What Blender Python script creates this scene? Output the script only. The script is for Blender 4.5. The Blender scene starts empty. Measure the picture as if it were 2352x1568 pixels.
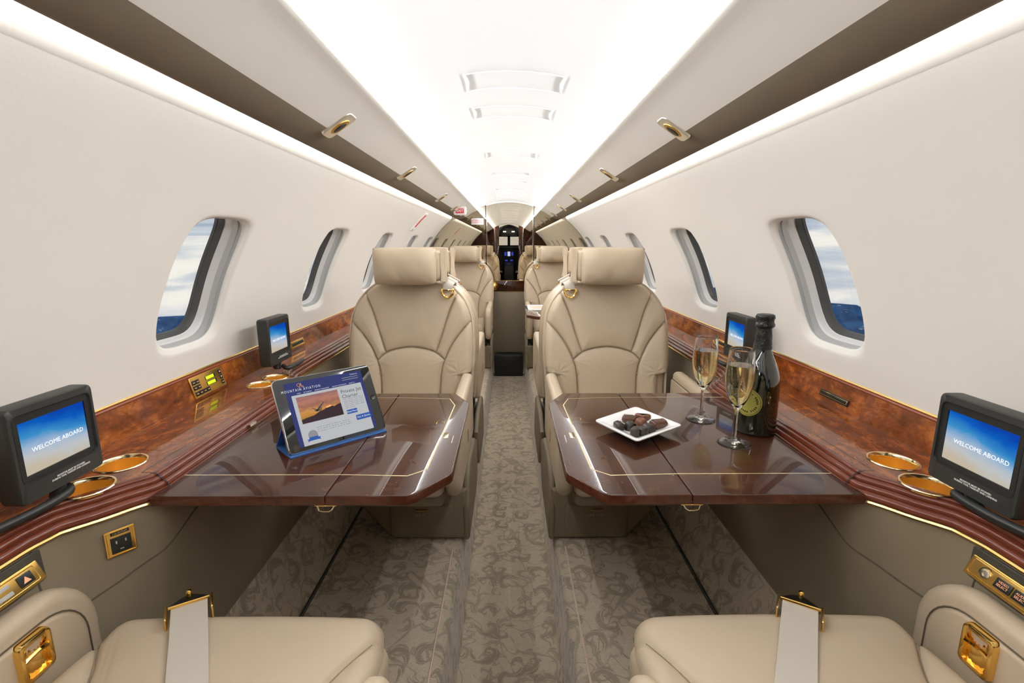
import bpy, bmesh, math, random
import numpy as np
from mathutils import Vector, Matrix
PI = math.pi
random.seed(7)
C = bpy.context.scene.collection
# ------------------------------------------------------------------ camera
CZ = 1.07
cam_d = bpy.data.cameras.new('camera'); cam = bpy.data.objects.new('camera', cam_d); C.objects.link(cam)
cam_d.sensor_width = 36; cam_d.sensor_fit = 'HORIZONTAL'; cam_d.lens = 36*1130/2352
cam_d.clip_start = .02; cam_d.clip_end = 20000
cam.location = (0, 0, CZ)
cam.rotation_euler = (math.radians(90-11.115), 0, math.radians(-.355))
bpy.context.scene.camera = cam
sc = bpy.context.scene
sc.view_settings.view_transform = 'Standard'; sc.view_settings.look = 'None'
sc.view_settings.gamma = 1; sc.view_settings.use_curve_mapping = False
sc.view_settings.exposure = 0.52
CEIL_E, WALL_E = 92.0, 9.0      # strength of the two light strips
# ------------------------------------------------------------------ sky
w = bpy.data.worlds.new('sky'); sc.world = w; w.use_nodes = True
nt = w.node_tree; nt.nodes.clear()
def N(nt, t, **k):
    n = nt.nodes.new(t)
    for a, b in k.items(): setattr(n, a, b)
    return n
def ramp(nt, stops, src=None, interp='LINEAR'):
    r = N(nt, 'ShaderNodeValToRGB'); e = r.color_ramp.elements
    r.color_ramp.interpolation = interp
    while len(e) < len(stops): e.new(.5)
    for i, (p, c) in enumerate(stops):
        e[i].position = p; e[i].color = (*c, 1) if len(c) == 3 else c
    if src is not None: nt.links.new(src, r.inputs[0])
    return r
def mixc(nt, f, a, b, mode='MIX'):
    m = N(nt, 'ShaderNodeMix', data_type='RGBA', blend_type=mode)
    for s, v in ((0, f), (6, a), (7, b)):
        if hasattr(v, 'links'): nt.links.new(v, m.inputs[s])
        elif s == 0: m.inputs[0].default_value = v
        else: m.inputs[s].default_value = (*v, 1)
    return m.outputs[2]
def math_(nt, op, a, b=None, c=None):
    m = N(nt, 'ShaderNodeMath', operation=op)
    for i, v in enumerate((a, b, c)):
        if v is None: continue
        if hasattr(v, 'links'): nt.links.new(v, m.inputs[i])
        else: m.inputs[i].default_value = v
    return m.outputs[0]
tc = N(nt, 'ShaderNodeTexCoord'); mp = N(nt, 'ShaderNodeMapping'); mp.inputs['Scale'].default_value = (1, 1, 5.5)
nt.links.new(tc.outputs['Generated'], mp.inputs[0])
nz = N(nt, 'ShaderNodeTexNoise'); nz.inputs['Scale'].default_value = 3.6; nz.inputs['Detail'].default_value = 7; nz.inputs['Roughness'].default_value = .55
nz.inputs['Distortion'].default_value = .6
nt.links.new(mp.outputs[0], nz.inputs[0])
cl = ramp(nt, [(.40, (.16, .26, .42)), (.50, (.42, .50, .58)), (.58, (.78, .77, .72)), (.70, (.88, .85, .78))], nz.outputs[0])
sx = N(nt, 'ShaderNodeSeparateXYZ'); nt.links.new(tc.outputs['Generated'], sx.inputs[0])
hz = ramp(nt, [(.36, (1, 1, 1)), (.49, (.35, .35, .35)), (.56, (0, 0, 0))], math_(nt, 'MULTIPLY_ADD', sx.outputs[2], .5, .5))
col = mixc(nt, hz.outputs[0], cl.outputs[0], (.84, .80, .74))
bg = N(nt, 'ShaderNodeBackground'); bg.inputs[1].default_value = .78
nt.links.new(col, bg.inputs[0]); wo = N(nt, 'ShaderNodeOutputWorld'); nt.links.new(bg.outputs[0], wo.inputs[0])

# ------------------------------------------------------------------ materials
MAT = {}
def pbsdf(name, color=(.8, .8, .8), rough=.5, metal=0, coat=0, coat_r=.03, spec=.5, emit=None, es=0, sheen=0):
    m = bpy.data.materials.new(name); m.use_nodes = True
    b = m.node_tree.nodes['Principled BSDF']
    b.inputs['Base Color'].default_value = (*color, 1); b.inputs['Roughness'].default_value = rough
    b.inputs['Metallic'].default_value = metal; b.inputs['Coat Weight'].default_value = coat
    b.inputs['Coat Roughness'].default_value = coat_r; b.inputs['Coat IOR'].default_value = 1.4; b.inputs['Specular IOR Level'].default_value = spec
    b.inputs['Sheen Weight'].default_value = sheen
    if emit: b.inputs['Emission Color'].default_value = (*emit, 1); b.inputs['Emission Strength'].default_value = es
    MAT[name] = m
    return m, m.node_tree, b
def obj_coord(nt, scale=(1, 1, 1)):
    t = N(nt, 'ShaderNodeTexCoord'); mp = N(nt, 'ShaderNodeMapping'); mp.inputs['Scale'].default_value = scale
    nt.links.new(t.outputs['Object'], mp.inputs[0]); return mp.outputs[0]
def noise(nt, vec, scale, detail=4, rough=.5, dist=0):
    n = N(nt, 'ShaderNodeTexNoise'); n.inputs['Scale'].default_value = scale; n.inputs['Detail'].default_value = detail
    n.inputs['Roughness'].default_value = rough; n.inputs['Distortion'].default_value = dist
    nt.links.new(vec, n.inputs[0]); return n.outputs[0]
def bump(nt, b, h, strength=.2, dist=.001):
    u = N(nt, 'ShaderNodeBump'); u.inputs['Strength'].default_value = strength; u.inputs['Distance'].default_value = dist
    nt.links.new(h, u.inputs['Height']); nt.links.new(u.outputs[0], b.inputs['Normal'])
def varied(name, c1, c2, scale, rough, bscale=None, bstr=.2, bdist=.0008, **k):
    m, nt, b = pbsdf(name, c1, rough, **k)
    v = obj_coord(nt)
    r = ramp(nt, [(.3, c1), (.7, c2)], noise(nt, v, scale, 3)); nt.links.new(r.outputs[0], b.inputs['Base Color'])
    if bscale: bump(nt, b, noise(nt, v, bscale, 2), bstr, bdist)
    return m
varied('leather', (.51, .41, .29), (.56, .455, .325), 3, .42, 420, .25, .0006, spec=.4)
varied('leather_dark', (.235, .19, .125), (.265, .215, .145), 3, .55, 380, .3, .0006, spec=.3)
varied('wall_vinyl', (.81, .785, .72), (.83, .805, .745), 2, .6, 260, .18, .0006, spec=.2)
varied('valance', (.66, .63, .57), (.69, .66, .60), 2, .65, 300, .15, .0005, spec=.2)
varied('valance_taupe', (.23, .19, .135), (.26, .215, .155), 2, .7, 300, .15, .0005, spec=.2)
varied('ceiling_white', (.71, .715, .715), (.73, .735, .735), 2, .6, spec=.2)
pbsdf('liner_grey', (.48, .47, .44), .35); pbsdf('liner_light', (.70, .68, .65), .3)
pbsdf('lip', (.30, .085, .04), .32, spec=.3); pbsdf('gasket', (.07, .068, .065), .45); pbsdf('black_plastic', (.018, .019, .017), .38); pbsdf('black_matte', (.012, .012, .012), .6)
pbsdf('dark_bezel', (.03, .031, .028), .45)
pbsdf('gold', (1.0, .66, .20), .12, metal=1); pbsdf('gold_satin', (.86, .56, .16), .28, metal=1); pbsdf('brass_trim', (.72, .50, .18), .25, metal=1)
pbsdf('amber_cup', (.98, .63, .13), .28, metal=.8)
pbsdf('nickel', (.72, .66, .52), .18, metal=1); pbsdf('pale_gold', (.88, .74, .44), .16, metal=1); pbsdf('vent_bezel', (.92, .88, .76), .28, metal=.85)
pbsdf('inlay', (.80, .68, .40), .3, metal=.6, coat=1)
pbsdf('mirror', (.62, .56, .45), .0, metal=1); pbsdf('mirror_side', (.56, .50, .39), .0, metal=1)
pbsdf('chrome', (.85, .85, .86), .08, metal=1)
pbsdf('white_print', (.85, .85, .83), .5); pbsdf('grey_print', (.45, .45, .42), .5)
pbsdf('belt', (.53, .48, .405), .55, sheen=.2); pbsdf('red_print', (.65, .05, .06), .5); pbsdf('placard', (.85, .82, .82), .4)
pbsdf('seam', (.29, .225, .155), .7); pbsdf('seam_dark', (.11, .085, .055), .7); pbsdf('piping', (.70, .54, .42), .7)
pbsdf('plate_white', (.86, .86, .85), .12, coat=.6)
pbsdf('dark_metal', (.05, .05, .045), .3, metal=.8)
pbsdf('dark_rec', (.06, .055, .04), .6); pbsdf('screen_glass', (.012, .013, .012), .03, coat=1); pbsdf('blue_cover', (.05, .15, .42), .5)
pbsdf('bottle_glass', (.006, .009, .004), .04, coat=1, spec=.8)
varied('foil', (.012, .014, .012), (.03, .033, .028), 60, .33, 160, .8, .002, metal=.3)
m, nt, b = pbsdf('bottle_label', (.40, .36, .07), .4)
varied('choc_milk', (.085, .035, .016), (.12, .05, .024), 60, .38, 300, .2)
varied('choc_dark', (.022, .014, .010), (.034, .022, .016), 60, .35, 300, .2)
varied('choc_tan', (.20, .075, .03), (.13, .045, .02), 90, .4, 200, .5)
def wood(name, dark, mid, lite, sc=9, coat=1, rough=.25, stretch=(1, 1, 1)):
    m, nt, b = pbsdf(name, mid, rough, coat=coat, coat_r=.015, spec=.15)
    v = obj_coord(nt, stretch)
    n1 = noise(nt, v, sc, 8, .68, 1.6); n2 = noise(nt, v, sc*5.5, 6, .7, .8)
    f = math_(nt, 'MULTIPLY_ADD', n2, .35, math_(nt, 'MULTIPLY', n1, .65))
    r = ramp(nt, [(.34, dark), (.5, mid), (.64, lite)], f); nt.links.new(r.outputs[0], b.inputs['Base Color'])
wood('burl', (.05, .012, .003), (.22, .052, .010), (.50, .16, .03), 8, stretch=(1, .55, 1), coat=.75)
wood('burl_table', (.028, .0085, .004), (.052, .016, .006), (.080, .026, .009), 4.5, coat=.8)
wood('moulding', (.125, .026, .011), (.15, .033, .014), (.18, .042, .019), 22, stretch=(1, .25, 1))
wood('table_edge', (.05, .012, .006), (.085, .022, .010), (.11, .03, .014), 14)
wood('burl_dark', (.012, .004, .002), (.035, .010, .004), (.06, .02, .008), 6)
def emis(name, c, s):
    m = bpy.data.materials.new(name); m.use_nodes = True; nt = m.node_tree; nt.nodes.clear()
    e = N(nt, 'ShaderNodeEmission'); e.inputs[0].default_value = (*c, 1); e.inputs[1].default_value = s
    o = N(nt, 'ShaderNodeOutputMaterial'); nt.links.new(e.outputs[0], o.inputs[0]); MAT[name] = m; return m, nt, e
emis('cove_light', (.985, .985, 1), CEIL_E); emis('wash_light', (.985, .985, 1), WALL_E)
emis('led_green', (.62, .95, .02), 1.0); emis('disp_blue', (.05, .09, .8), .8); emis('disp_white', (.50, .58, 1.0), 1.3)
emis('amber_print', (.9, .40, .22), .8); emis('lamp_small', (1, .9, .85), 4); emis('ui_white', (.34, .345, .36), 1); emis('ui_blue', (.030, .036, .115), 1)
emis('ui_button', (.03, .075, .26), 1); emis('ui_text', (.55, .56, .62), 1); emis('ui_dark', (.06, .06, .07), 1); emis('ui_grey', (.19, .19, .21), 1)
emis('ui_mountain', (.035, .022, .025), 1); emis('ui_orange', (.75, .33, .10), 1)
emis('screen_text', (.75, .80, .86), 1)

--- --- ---

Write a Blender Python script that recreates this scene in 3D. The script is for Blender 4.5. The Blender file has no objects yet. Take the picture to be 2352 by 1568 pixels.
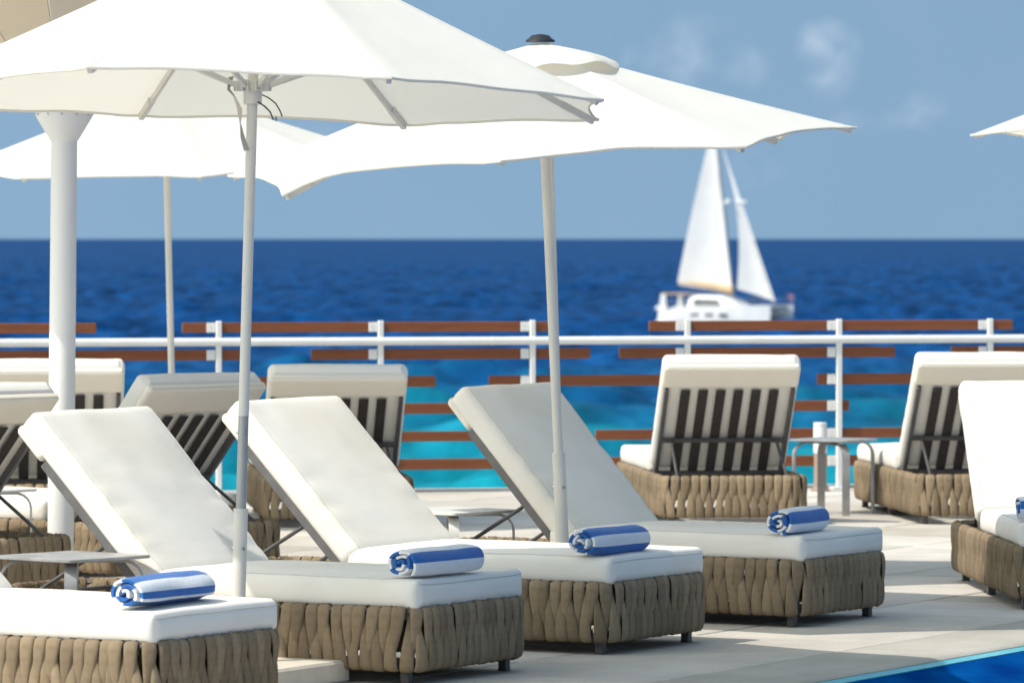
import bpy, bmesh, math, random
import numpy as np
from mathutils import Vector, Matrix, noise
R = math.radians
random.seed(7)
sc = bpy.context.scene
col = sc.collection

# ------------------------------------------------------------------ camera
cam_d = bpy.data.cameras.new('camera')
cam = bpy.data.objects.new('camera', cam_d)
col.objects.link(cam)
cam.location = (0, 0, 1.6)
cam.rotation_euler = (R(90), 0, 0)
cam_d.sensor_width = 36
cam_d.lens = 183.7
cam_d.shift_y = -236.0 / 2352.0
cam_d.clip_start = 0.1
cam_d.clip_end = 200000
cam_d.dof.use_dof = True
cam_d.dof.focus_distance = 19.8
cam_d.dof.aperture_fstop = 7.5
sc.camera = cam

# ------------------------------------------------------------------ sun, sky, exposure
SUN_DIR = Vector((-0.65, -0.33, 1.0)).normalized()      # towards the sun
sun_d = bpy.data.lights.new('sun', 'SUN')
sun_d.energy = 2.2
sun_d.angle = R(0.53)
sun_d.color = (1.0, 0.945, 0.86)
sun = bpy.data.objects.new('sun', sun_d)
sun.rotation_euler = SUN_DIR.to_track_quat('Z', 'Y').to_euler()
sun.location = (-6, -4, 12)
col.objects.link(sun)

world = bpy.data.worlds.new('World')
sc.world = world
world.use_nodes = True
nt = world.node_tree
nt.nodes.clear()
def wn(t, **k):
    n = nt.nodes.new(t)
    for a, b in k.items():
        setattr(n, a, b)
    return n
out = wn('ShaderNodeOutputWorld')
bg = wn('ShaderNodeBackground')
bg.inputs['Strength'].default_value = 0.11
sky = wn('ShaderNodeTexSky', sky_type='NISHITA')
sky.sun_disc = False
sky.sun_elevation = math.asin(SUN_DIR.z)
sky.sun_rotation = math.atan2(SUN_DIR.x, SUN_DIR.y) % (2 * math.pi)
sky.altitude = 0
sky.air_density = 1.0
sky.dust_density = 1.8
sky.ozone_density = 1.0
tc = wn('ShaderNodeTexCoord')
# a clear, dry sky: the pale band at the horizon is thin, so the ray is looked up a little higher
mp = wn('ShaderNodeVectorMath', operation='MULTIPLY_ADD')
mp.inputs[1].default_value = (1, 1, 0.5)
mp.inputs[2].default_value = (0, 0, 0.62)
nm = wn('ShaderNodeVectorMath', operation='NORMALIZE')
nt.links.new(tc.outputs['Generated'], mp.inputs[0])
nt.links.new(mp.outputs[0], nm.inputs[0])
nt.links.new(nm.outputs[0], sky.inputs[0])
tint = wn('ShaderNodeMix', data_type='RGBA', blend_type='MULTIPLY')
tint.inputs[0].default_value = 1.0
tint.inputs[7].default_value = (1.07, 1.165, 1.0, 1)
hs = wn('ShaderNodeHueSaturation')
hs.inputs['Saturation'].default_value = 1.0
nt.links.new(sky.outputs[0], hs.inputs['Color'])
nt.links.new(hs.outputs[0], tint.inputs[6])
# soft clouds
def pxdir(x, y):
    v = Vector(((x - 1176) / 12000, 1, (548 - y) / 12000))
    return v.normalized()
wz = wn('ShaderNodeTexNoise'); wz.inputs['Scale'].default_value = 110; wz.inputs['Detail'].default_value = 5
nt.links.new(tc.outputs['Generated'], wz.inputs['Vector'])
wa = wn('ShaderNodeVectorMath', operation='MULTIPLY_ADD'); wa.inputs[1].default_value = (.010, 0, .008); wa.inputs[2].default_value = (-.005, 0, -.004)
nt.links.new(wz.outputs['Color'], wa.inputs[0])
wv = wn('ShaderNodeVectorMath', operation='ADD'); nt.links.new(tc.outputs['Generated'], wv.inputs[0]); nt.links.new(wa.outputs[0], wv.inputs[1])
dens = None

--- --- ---

## Short problem:
Leave out the pictures and transcribe exactly the lines from the one containing "Write a Blender" through the one containing "col = sc.collection".

## Task answer:
Write a Blender Python script that recreates this scene in 3D. The script is for Blender 4.5. The Blender file has no objects yet. Take the picture to be 2352 by 1568 pixels.
import bpy, bmesh, math, random
import numpy as np
from mathutils import Vector, Matrix, noise
R = math.radians
random.seed(7)
sc = bpy.context.scene
col = sc.collection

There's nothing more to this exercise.